Forum explores way forward for Hong Kong in Bay Area

Oswald Chan

Forum explores way forward for Hong Kong in Bay Area

Hong Kong Chief Executive Carrie Lam Cheng Yuet-ngor joined national and local leaders on Wednesday at a forum to explore ways for the city to heighten its role in the Guangdong-Hong Kong-Macao Greater Bay Area.

Greater Bay Area Conference: The Way Forward, organized by China Daily and the Silk Road Economic Development Research Center, attracted over 400 people including government officials, business leaders and members of academia to share and exchange their views on how to enhance collaboration among all sectors in the Hong Kong and Macao SARs and Guangdong province.

Lam pointed out some important principles in guiding Hong Kong’s participation in the Bay Area blueprint.

“First, adherence to the ‘one country, two systems’ policy,” she said in her speech. “The Bay Area should leverage this unique arrangement of ‘one country, two systems’, three customs jurisdictions, three legal systems, etc. It should also emphasize mutual cooperation and win-win arrangements to minimize unhelpful competition while synergy should be created.”

Innovation and technology should be put at the top of our agenda, the chief executive added.

This calls for out-of-the-box thinking in Hong Kong’s cooperation with the mainland cities, particularly Shenzhen, Lam said. Hong Kong should play a more proactive role in identifying new opportunities for joint actions. And finally, greater emphasis should be placed on supporting young people and nurturing talent.

“It is time that we prepare the way forward for Hong Kong in this exciting region. I see three parts to this preparation, which are research, messaging and community engagement,” Leung Chun-ying, vice-chairman of the National Committee of the Chinese People’s Political Consultative Conference, said in his address.

Leung said through research, the city can give the most comprehensive and factual understanding of the latest developments and policy publications in all sectors and in all cities in the Bay Area. The second stage, messaging, is to broadcast the results of the research findings comprehensively, effectively and objectively.
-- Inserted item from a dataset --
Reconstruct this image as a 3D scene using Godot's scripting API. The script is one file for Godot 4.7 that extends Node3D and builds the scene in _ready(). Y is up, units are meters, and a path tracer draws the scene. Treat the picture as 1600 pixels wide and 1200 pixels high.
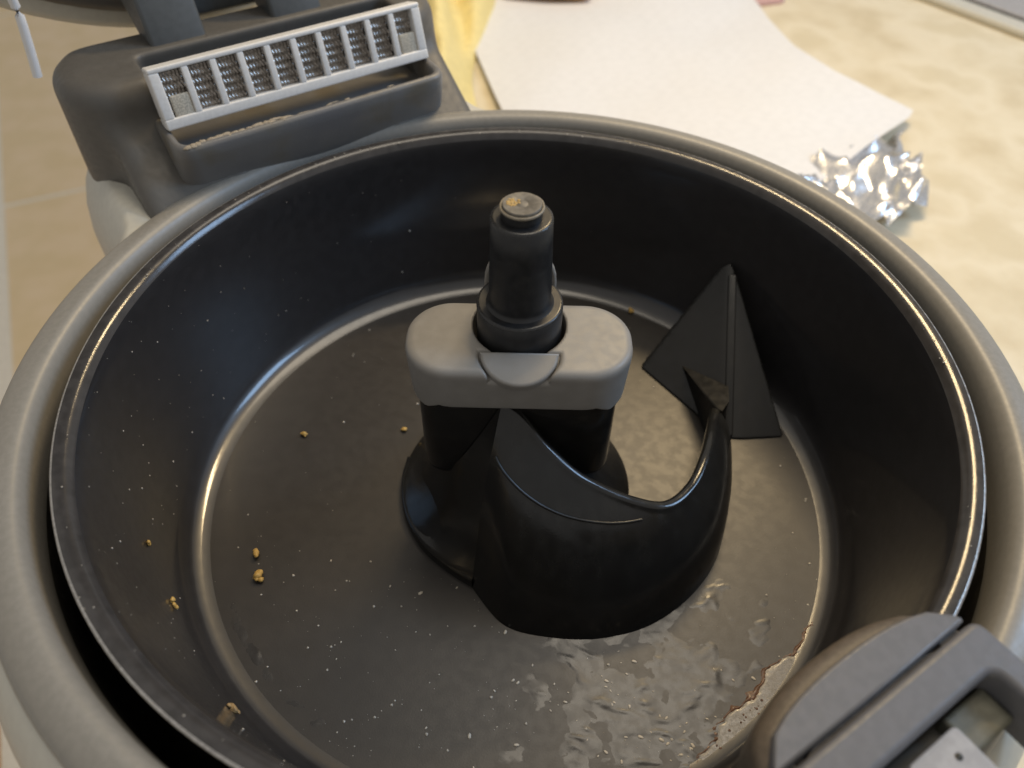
extends Node3D
# A close-up of an open stirring fryer: millimetres are written as numbers and turned into metres by MM.
const MM := 0.001
const TURN := 0.6093            # the appliance is turned by this about the vertical: its own +z points to the pan handle
var M := {}
var rng := RandomNumberGenerator.new()


func _ready() -> void:
	rng.seed = 7
	camera_and_light()
	materials()
	setting()
	machine()
	cassette()
	pan()
	paddle()
	food()
	counter_things()


# ------------------------------------------------------------------ camera, light
func camera_and_light() -> void:
	var cam := Camera3D.new()
	cam.name = "camera"
	var at := CameraAttributesPhysical.new()
	at.frustum_focal_length = 25.14
	at.frustum_near = 0.02
	at.frustum_far = 20.0
	at.exposure_aperture = 9.5
	at.frustum_focus_distance = 0.25
	cam.attributes = at
	var right := Vector3(0.9997041, 0.0101888, -0.0220883)
	var up := Vector3(-0.0231524, 0.6770752, -0.7355495)
	var fwd := Vector3(-0.0074611, -0.7358433, -0.6771108)
	cam.transform = Transform3D(Basis(right, up, -fwd).orthonormalized(), Vector3(0, 0.176745, 0.175577))
	add_child(cam)
	cam.current = true

	var we := WorldEnvironment.new()
	we.name = "environment"
	var e := Environment.new()
	e.background_mode = Environment.BG_COLOR
	e.background_color = Color(0.40, 0.385, 0.365).linear_to_srgb()
	e.tonemap_mode = Environment.TONE_MAPPER_LINEAR
	e.tonemap_exposure = 1.0
	e.sdfgi_enabled = true
	e.ssao_enabled = true
	e.ssil_enabled = true
	we.environment = e
	add_child(we)

	lamp("cupboard_lamp", "warm strip lamp under the cupboard over the counter", "lamp", Vector3(0.17, 0.47, -0.40), Vector3(0.02, -1, 0.22), Vector2(0.20, 0.035), Color(1.0, 0.88, 0.68), 0.22, 0.02)
	lamp("window", "cool daylight window to the right of the counter", "window", Vector3(1.03, 0.72, -0.20), Vector3(-0.95, -0.65, 0.2), Vector2(0.42, 0.42), Color(0.68, 0.83, 1.0), 0.66, 0.03)
	lamp("ceiling_lamp", "broad white ceiling lamp panel above and behind the counter", "lamp", Vector3(0.22, 1.30, -0.42), Vector3(-0.05, -1, 0.12), Vector2(0.62, 0.5), Color(1.0, 0.95, 0.87), 0.44, 0.04)


func lamp(called: String, label: String, category: String, at: Vector3, towards: Vector3, size: Vector2, color: Color, energy: float, deep: float) -> void:
	var t := thing(called, label, category, at)
	t.basis = Basis.looking_at(towards.normalized(), Vector3.UP if absf(towards.normalized().y) < 0.9 else Vector3.BACK)
	obj("frame", rbox(Vector3(size.x + 0.03, size.y + 0.03, deep), 0.004), M_plain(Color(0.8, 0.79, 0.76), 0.5), t, Vector3(0, 0, deep * 0.5 + 0.001))
	var g := StandardMaterial3D.new()
	g.albedo_color = Color(0.9, 0.9, 0.9)
	g.emission_enabled = true
	g.emission = color
	g.emission_energy_multiplier = 1.0
	obj("lamp_diffuser" if category == "lamp" else "light_pane", rbox(Vector3(size.x, size.y, 0.003), 0.001), g, t, Vector3(0, 0, -0.001))
	var l := AreaLight3D.new()
	l.name = called + "_light"
	l.area_size = size
	l.light_color = color
	l.light_energy = energy
	l.area_range = 6.0
	l.area_attenuation = 2.0
	l.shadow_enabled = true
	l.position = Vector3(0, 0, -0.006)
	t.add_child(l)


# ------------------------------------------------------------------ helpers
func V(x: float, y: float, z: float) -> Vector3:
	return Vector3(x, y, z) * MM


func numbered(called: String) -> String:
	if not has_node(called):
		return called
	var k := 1
	while has_node("%s_%03d" % [called, k]):
		k += 1
	return "%s_%03d" % [called, k]


func tag(o: Node, label: String, category := "", group := "", kind := "") -> void:
	if label:
		o.set_meta("label", label)
	if category:
		o.set_meta("category", category)
	if group:
		o.set_meta("group", group)
	if kind:
		o.set_meta("kind", kind)


func thing(called: String, label: String, category: String, at := Vector3.ZERO, turn := 0.0, group := "") -> Node3D:
	var o := Node3D.new()
	o.name = numbered(called)
	add_child(o)
	o.position = at
	o.rotation.y = turn
	tag(o, label, category, group)
	return o


func obj(called: String, mesh: Mesh, material: Material, parent: Node = null, at := Vector3.ZERO) -> MeshInstance3D:
	var o := MeshInstance3D.new()
	var host: Node = parent if parent else self
	var final := called
	var k := 1
	while host.has_node(final):
		final = "%s_%03d" % [called, k]
		k += 1
	o.name = final
	o.mesh = mesh
	o.material_override = material
	o.position = at
	host.add_child(o)
	return o


func begin() -> SurfaceTool:
	var st := SurfaceTool.new()
	st.begin(Mesh.PRIMITIVE_TRIANGLES)
	return st


func finish(st: SurfaceTool) -> ArrayMesh:
	st.generate_normals()
	return st.commit()


func tri(st: SurfaceTool, a: Vector3, b: Vector3, c: Vector3, group := 0) -> void:
	if a.is_equal_approx(b) or b.is_equal_approx(c) or a.is_equal_approx(c):
		return
	st.set_smooth_group(group)
	st.add_vertex(a)
	st.set_smooth_group(group)
	st.add_vertex(b)
	st.set_smooth_group(group)
	st.add_vertex(c)


func quad(st: SurfaceTool, a: Vector3, b: Vector3, c: Vector3, d: Vector3, group := 0) -> void:
	tri(st, a, b, c, group)
	tri(st, a, c, d, group)


# rows of points joined into a sheet; closed joins the last column with the first
func grid(st: SurfaceTool, rows: Array, closed := false, group := 0) -> void:
	for i in rows.size() - 1:
		var a: PackedVector3Array = rows[i]
		var b: PackedVector3Array = rows[i + 1]
		var n := a.size()
		for j in (n if closed else n - 1):
			var k := (j + 1) % n
			quad(st, a[j], a[k], b[k], b[j], group)


# profile of (radius, height) in mm spun about the y axis; a break in the profile (a Vector2.INF) makes a sharp edge
func lathe(profile: Array, segs := 96, st: SurfaceTool = null, lift := Vector3.ZERO) -> SurfaceTool:
	if st == null:
		st = begin()
	var runs := [[]]
	for p in profile:
		if p == Vector2.INF:
			var last: Vector2 = runs[-1][-1]
			runs.append([last])
		else:
			runs[-1].append(p)
	var g := 1
	for run in runs:
		var rows := []
		for p in run:
			var row := PackedVector3Array()
			for s in segs:
				var a := TAU * s / segs
				row.append(V(p.x * sin(a), p.y, p.x * cos(a)) + lift)
			rows.append(row)
		grid(st, rows, true, g)
		g += 1
	return st


func ease_arc(cx: float, cy: float, r: float, a0: float, a1: float, n: int) -> Array:
	var out := []
	for i in n + 1:
		var a := deg_to_rad(lerpf(a0, a1, float(i) / n))
		out.append(Vector2(cx + r * cos(a), cy + r * sin(a)))
	return out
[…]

The final step is community engagement, such as in schools, professional bodies, trade industries and investment communities aiming to change mindsets and attitudes, he said.

Leung added that Hong Kong can facilitate collaboration between mainland scientists and Hong Kong investors to bring new capital to laboratories and startups on the mainland. The city also can facilitate direct contacts between businesses and government, such as linking Hong Kong businesses and mainland municipal governments, broadening such connections and intensifying relationships.

Zhou Shuchun, a member of the Standing Committee of the National Committee of the Chinese People’s Political Consultative Conference and China Daily publisher and editor-in-chief, said via a video link from Beijing, “The central government’s new dual-circulation development program is expected to mark a major shift in the country’s economic strategy, and the 11-city cluster in the Bay Area will, doubtless, play a key role in it.”

Annie Wu Suk-ching, honorary chairman of Beijing Air Catering, said Hong Kong can utilize its professional expatriates and expertise in finance, international litigation and mergers and acquisitions to bring overseas businesses to Hong Kong first before they start doing business in the Bay Area. The city can also bring technologies from overseas institutions into the Bay Area by using Hong Kong as a steppingstone.

“This was always a useful and important role for Hong Kong in the past, as it is in the present and also will be in the future,” Wu said.

The conference included three panel discussions to discuss healthcare sector development in the Bay Area, the role of technology infrastructure as the new engine of economic growth and the role of Hong Kong in the Bay Area blueprint.